Agora neste lugar
solitário a vaidade já não se apaga
O facebook de
antigamente era o lado de dentro da porta das cagadeiras públicas.
A minha geração foi agraciada, até, com esse opus magnum da retretologia que é O
Guardador de Retretes, feliz ideia e prática felicíssima de um tal Pedro
Barbosa, cuja condição de utente de sentinas nacionais & estrangeiras o
levou a tornar-se atento & fiel escriba-mor das pré-facebookianas e
pós-vicentinas cagas merdeiras deste
mundo e dos outros.
A lápis, a esferográfica ou até, em caso de mais
peremptória assertividade, a canivete, essa literatura de trono-de-louça
reverberava de humanidade a mais pungente em lacónica, lapidar e exemplar
concisão epigramática.

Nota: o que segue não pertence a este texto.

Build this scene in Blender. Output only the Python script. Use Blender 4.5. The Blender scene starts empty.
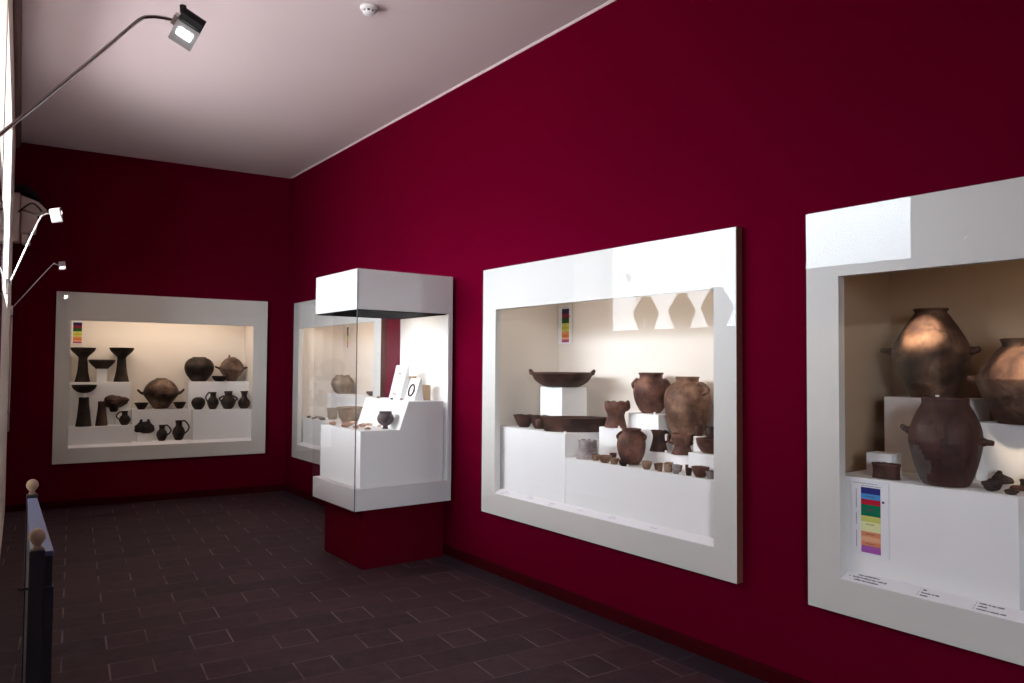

Em apocalípticas elocuções tão apropriadas ao acto que
ali os sitiava, os anónimos Autores sentados eram capazes, sem outro esforço
que o do alívio tripeiro, do gracioso dichote político, da clandestina demanda
homoerótica, da clássica quadra caralheira e do geni(t)al impressionismo
meteorológico sobre se a Isaura da Camisaria chovia ou fazia sol e com quem.

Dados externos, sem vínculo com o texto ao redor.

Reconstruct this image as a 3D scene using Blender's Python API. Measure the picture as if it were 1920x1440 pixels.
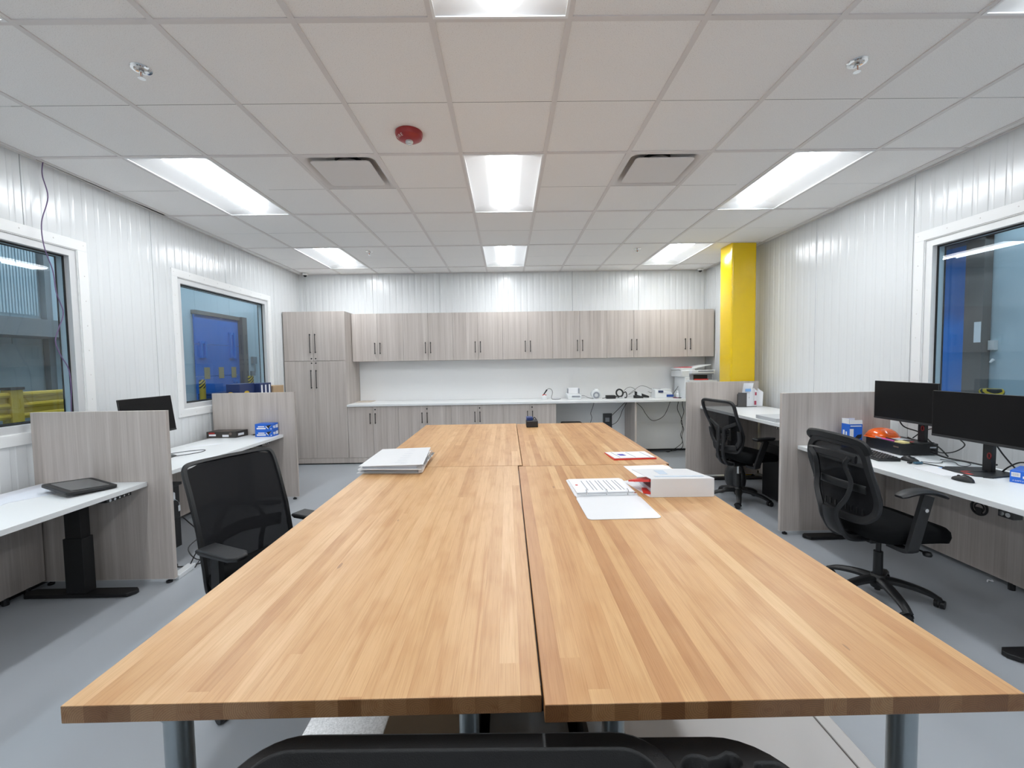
import bpy, bmesh, math, random
from mathutils import Matrix, Vector
random.seed(7)
PI = math.pi
SC = bpy.context.scene
COL = SC.collection
for o in list(bpy.data.objects): bpy.data.objects.remove(o)

# ------------------------------------------------------------------ camera
CAMH = 1.555
cam_d = bpy.data.cameras.new('camera'); cam = bpy.data.objects.new('camera', cam_d); COL.objects.link(cam)
cam_d.sensor_width = 36; cam_d.lens = 803/1920*36; cam_d.clip_start = 0.02
_yaw, _pit, _rol = .0105, -.0502, -.0152
_f = Vector((math.sin(_yaw)*math.cos(_pit), math.cos(_yaw)*math.cos(_pit), math.sin(_pit)))
_r = Vector((math.cos(_yaw), -math.sin(_yaw), 0)); _u = _r.cross(_f)
_r2 = math.cos(_rol)*_r + math.sin(_rol)*_u; _u2 = -math.sin(_rol)*_r + math.cos(_rol)*_u
m = Matrix((_r2, _u2, -_f)).transposed().to_4x4(); m.translation = (0, 0, CAMH)
cam.matrix_world = m
SC.camera = cam
# ------------------------------------------------------------------ world, exposure
w = bpy.data.worlds.new('world'); SC.world = w; w.use_nodes = True
w.node_tree.nodes['Background'].inputs[0].default_value = (.6, .7, .8, 1)
w.node_tree.nodes['Background'].inputs[1].default_value = 0.15
SC.view_settings.view_transform = 'Standard'; SC.view_settings.look = 'None'
SC.view_settings.gamma = 1; SC.view_settings.use_curve_mapping = False
SC.view_settings.exposure = 0.0
LENS_STRENGTH = 43.0      # the ceiling troffers' diffusers
HALL_STRENGTH = 60.0       # added lights, out of view, that brighten the halls outside the windows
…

É com merencória nostalgia que rememoro essas pautas
maravilhosas, essas WCentenárias inscrições de equívoca & esquisita
premência confessional afinal afim daquela que hoje, a grafismo azul-bebé, o facebook prolonga em quantidade mas não,
hélas!, em qualidade – porque, hoje
em dia, os facebookães mais peritos
são no ladrar online do que no morder
em manif.
Por deficiência (minha) de carácter (meu), também eu me
inscrevo no rol triste das tristes selfievaidades
que vociferam indignações de photoshop
e partilham comoções em pps de
florinha-passarinho-criancinha-fominha-áfricazinha, dos que sabem tudo sobre
cada cerimónia dos Oscars mas não
fazem puto-ideia de quem tenha sido o Paulo Rocha de Os Verdes Anos, dos que confundem o legado de Mandela com a chacha
verbodiarreica do hip-hop, dos que
acham aquilo de O Beijo do Klimt
dever ser coisa do instagram &
dos que atribuem a Fernando Pessoa as merdices alquímicas e as pestilentas
banalidades filoteoantropológicas do Paulo Santiago Coelho de Compostela
Carioca.
Antes, muito antes do apenas-isto de agora-hoje, o outro facebook, o das calças pelo canhão
das meias, é que era. A própria profusão oblíqua de linhas & traços à
altura do olhar (por ser muito mais capitosa a escrita durante o acto de
evacuação do que depois da descarga feita e do terceiro-olho papel-higienizado)
nos garantia o fulgurante caos ordenado da Poesia Surrealista, em aval da
vitória (pelo menos íntima, ínfima embora) da liberdade criativo-expressiva sobre
a miséria fecal da realidade.
Todos já reparámos que os dentros das portas desses
filosóficos cubículos já não são nem estão escritos. Atribuo isso a duas
coisas: uma, a ninguém já trazer consigo material de escrita, sequer canivete; outra,
ao facto de as portas continuarem a ser de contraplacado, baquelite ou chapa e
não (ainda não, pelo menos) em plasma, detalhe que obsta à escrita a partir do
telemóvel ou do tablet por bluetooth.
Para ser franco, a única coisa que permanece, e de uma
permanência invencível e autoritária como a morte, é a natureza da necessidade.
Digo: a fisiológica, não a poética. Mas há razões para a esperança: a de, pelo
menos, sempre podermos continuar com merdas.